As former chief Guantanamo prosecutor Morris Davis wrote in Salon this week:

A military commission may be a justice-themed theatrical production - complete with a script, actors, a sound stage and costumes that create a passable courtroom-like atmosphere - but beneath that facade is a 'heads we win, tails you lose' charade where, as the government admits, even if a KSM or a [Abd al-Rahim al]-Nashiri is found not guilty he returns to a cell to continue serving what is likely a life sentence. That should not inspire anyone to wave the flag and shout USA! USA! in celebration of our vaunted exceptionalism.

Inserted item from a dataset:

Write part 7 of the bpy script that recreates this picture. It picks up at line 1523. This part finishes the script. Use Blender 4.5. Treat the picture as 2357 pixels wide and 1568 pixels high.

For KSM & Co., the trial may be viewed as a vindication of sorts. Self-proclaimed jihadist warriors eager to bring death and destruction to America, the decision to keep them hidden in Guantanamo Bay for military trials sanctions that status, confirming that we have indeed been terrorized - a decade later, still too afraid to try five chained men in the heavily fortified New York federal courthouse less than a mile from the scene of the crime.

As former Navy Judge Advocate General Donald Guter wrote of the 9/11 defendants in The Miami Herald: "To deny them the martyrdom they seek, the United States should be treating them as common criminals, not warriors." Guter, who will be observing the hearing on Saturday for Human Rights First, was in the Pentagon when American Airlines Flight 77 struck.

Meanwhile, military prosecutors are seeking the death penalty for these five men - gifting them the chance to be memorialized by their al Qaeda peers as martyrs to their cause.

It would all be laughable, if it weren't actually so serious. The administration of justice for the deadliest terrorist attack ever on U.S. soil is nothing to play around with.

Nevertheless, on Saturday, the Gitmo games begin.